Where Is Your Brand on People’s “Trajectory of Life”?

In a recent New York Times article, philosophy professor Todd May suggested that life has a trajectory which can be conceived narratively. 

“A human life can be seen as a story, or as a series of stories that are more or less related”, he wrote. And then he asked, “What makes a trajectory a meaningful one?”

This is important, May writes, because we find ourselves in an age of commerce, in which people “are currently encouraged to think of the themselves as either consumers or entrepreneurs”. May points out that this drive to be “shoppers of goods or investors for return” is rarely the stuff of which a compelling narrative is made.

We often write about the “quest for meaning” and we recognize that people are searching for it (among many other ways, of course) in the products they buy, who they buy from and who they work for.
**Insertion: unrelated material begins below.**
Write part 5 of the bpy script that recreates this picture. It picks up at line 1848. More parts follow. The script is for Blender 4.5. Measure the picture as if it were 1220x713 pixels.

What can brands do to raise above this barren age of meaningless commerce and become a truly meaningful element in people’s life trajectories?

To help brands become more meaningful to people, we help them answer the essential question “Why?” and its obvious sequitors:

  • Why do you exist?
  • Why is that good?
  • Why does what you do, and how you do it, matter to people?

Once a brand clarifies the answer to these questions for the people who are its employees, partners, suppliers, customers, investors, etc., it starts to find a meaningful place in their “trajectory of life”.

Even as a small part of a meaningful personal narrative, a brand that is meaningful achieves a significant advantage over competitors who continuously fail to recognize what people are really seeking in the world today.